O Brasil, pela enésima vez, foi pela sua
estrada. Que a continue a percorrer, mas que não queira envolver Portugal em
utopias que apenas servem para empobrecer a língua que nós, portugueses, herdámos
e falamos.
Escutava há dias o
ministro dos Negócios Estrangeiros da Guiné-Bissau e encantou-me o português em
que se exprimia. Insisto: além das normais e óbvias relações entre países
amigos, por que razão não curar e fortalecer
os laços linguísticos que nos unem aos PALOP e a Timor? Por que razão não despendermos esforços
para que esses laços se tornem inquebrantáveis e se imponham?
Os dois maiores
países, Angola e Moçambique, têm todas as potencialidades para se tornarem países emergentes: no campo económico e campo demográfico. Não pensemos apenas
nas transacções materiais. Solidifiquemos o que nos une e concorramos para a
protecção das línguas autóctones daqueles territórios, e dos demais, pois
também merecem amplo respeito.
Como é possível apregoarem a unificação
da língua portuguesa falada em vários continentes, baseando-a em regras ortográficas tão idiotas como disfuncionais?!
Quanta leviandade de Malacas
Casteleiros e sequazes!
Apresentam-se como
linguistas e filólogos. Não divido desses títulos; duvido da ponderação como
são usados.
Quem estudou
profundamente esta língua, as suas raízes fundamentais e evolução, a ortofonia
que a distingue, como se admite, por exemplo, a eliminação de acentos onde são
indispensáveis, precisamente pelo respeito à ortoépia e à clareza? Atiraram a
moeda ao ar e, mediante este sistema, decidiram o que deveria ser eliminado;
impossível descobrir outra justificação.
Mas sobre estas e
outras cretinices (não conheço outra palavra que melhor as classifique) já
muito foi escrito.
Paralelamente, quanta
ignorância e inconsciência na Assembleia da República! Votaram alegremente e
quase em massa - apenas três votos contrários! - um Acordo Ortográfico sem
ouvirem os verdadeiros especialistas da matéria que o desaconselhavam.
Ignoraram indecentemente petições contrárias, com milhares de assinaturas.
O Governo - somente o
Governo português - impôs, levianamente, a aplicação do ensino dessa cacografia,
desprezando a opinião da maioria de portugueses que se opunha e o peso do custo
que tal mudança imporia aos pais dos alunos na compra de novos dicionários,
gramáticas e demais material didáctico. Isto em plena crise!

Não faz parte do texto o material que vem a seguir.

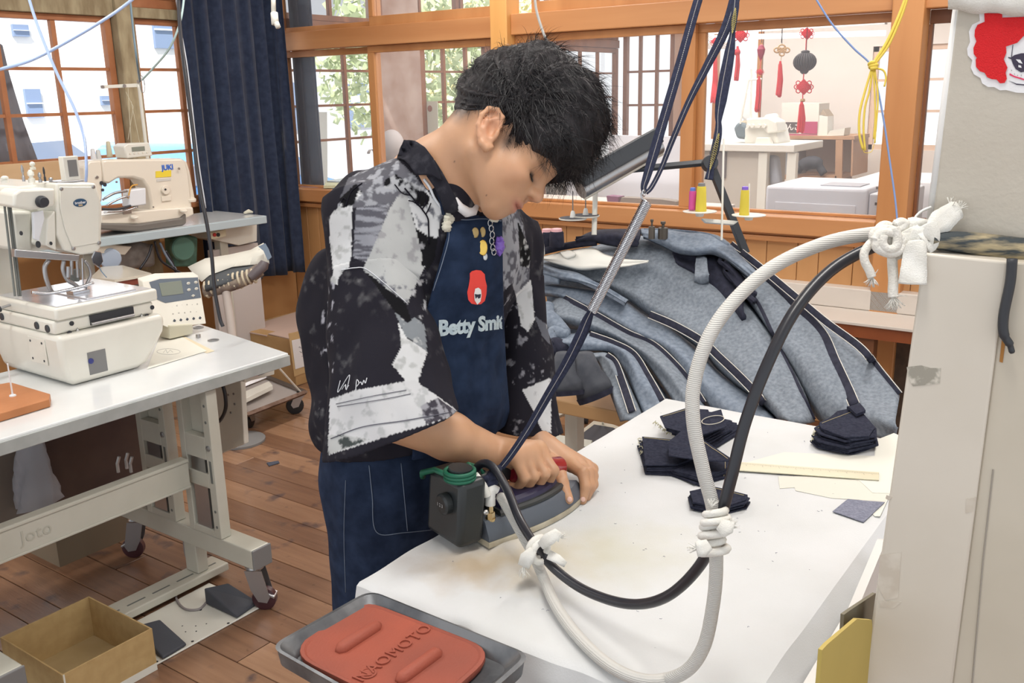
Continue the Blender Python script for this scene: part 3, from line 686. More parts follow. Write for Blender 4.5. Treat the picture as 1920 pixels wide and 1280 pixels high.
HRF.ell(hd(-.050, 0, .060), (.070, .070, .070), HR, .02)
HRF.ell(hd(-.055, 0, .015), (.040, .056, .035), HR, .02)
HRF.ell(hd(.035, -.052, .052), (.052, .026, .035), HR, .015)
HRF.ell(hd(.035, .052, .052), (.052, .026, .035), HR, .015)
def hair_disp(P, d):
 l = hloc(P); a = np.arctan2(l[:, 2] - .06, l[:, 0]) ; q = np.stack([a * .9 + l[:, 1] * 4, l[:, 1] * 14 + a * 2.0, np.linalg.norm(l, axis=1) * 2], 1)
 n = vnoise(q, 5.0, 3) * .6 + vnoise(q, 13.0, 4) * .4
 cut = np.minimum(l[:, 2] - (.010 + np.clip(l[:, 0] - .03, -.2, .2) * .50 - np.clip(-.03 - l[:, 0], 0, .1) * .5), 9)
 d = d + (n - .45) * .026 + (np.abs(vnoise(q, 7.0, 9) - .5) - .2) * .012
 return np.maximum(d, -cut)
HRF.post.append(hair_disp)
hv, hq = sdf_mesh(HRF, HO - .24, HO + .26, 0.0028)
hv = relax(hv, hq, 1, .5)
hair = mesh_obj('hair', hv, hq, M_hair, person)
rh = np.random.RandomState(11)
hn_bvh = BVHTree.FromPolygons([tuple(v) for v in hv], hq.tolist())
sv, sf = [], []
idx = rh.choice(len(hv), 12000); tipd = []
for n_i, i in enumerate(idx):
 p = Vector(hv[i]); l = hloc(hv[i])
 _, nn, _, _ = hn_bvh.find_nearest(p)
 if nn is None: continue
 out = nn
 if out.dot(Vector(hv[i] - hd(.0, 0, .06))) < 0: out = -out
 crown = np.array([-.075, 0, .135]); fl_ = l - crown; fl_ /= np.linalg.norm(fl_) + 1e-6
 tdir = Vector(HR.T @ fl_); tdir = (tdir - out * tdir.dot(out)).normalized()
 swirl = out.cross(tdir); tdir = (tdir + swirl * (rh.normal() * .35 + .25)).normalized()
 wild = 1.0 if rh.rand() > .06 else 3.0
 if l[2] > .12: wild *= 1.5
 L_ = rh.uniform(.018, .040) * (1.2 if wild > 1 else 1)
 if l[2] < .03: L_ *= .4
 w = rh.uniform(.00025, .0006); sd = tdir.cross(out).normalized() * w
 b0 = len(sv); ns = 5; pp = p - out * .002
 for k_ in range(ns + 1):
  t_ = k_ / ns
  c_ = pp + tdir * L_ * t_ + out * (L_ * (.06 * wild * t_ + .03 - .42 * t_ * t_ * (1 if wild < 2 else .2))) + Vector((0, 0, -.010 * t_ * t_)) + swirl * (.004 * math.sin(3 * t_ + n_i))
  ww = (1 - t_) ** .7 if k_ < ns else .05
  sv.append(c_ - sd * ww); sv.append(c_ + sd * ww)
  if k_: sf.append((b0 + 2 * k_ - 2, b0 + 2 * k_ - 1, b0 + 2 * k_ + 1, b0 + 2 * k_))
hs = mesh_obj('hair_strand', np.array([v[:] for v in sv]), np.array(sf), mat('hair_strand', (.012, .011, .013), 0.48, spec=.4), person); hs['kind'] = 'stuff'
SH = Fld(0.02)
SH.ell((1.215, 1.035, 1.20), (.175, .135, .17), None, .03)
SH.ell((1.205, 1.075, 1.02), (.180, .150, .19), None, .04)
SH.ell((1.20, 1.10, .93), (.185, .150, .12), None, .04)
SH.cone(NB + np.array([-.015, .015, -.012]), SHR, .070, .070, .05)
SH.cone(NB + np.array([.01, .0, -.025]), SHL, .068, .062, .05)
SH.ell(onD(640, 600, 1.62), (.06, .09, .13), None, .05)
SH.ell(NB - np.array([0, 0, .004]), (.080, .080, .060), None, .03)
SA, SBt = onD(694, 400, 1.49), onD(737, 830, 1.46)
cr = CAMR[:, 0]; cf = CAMR[:, 2]
ax_ = SBt - SA; SLn = np.linalg.norm(ax_); ax_ = ax_ / SLn; lat = cr - ax_ * cr.dot(ax_); lat /= np.linalg.norm(lat); dep = np.cross(ax_, lat)
def sleeve(SA, ax_, lat, dep, Ln, w0, w1, d0, d1, sh=0.0):
 SA, ax, la, de = [a.astype(F) for a in (SA, ax_, lat, dep)]
 def f(P):
  q = P - SA; t = q @ ax; u = q @ la; v = q @ de; s = np.clip(t / Ln, 0, 1.3)
  w = w0 + (w1 - w0) * s ** 1.3; d = d0 + (d1 - d0) * s; u = u - sh * s * s
  r = np.sqrt((u / w) ** 2 + (v / d) ** 2) + 1e-6
  g = (r - 1) * np.minimum(w, d)
  return np.maximum(g, np.maximum(-t - .02, t - Ln * 1.3))
 return f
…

Quanto aos nossos parlamentares
- nomeados pelas secretarias dos respectivos partidos e não escolhidos pelos
eleitores - antes de entrar no Parlamento, deveriam, também eles, prestar uma
prova de aferição de cultura geral, constitucional e, como mais importante, de
língua portuguesa. Ser-nos-iam poupados muitos dislates.

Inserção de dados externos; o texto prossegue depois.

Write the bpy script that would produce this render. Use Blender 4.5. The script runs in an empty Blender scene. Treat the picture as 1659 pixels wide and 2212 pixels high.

Citemos alguns: kinkénio por qwinqwénio,
ignorando que a vogal u deve ser pronunciada; ekitativo em vez de eqwitativo; periúdo por período - asneira de Nuno Crato, ministro da
Educação (pasme-se!), embora seja calinada corrente em Lisboa; “melhor preparado,” (e construções
idênticas) por “mais bem preparado” - erro muito generalizado.
Pérolas como estas, e
piores ainda, abundam entre as figuras públicas que deveriam dar o exemplo do
bem falar.
Para concluir, e
mais uma vez, aos defensores e praticantes do Acordo Ortográfico aconselharia
uma leitura acurada de o “Tratado de
Ortografia da Língua Portuguesa” (Coimbra, Atlântida – Livraria Editora,
1947) do professor catedrático Rebelo
Gonçalves. Leiam o “Suplemento” que vai da página 103 à página 166.
Na dedicatória aos
filhos, Rebelo Gonçalves escreve: “pelo
amor à língua portuguesa que este livro saiba inspirar-lhes”.
Esta mesma
dedicatória endereçá-la-ia àqueles professores catedráticos que publicam
artigos de opinião, exprimindo-se com o AO90.
Precisamente por esta
razão, confesso que não suporto a leitura destas eminentes figuras da nossa
cultura. Se qualquer forma de ortografia lhes serve, significa que o que
escrevem já não me oferece a credibilidade que deles esperaria.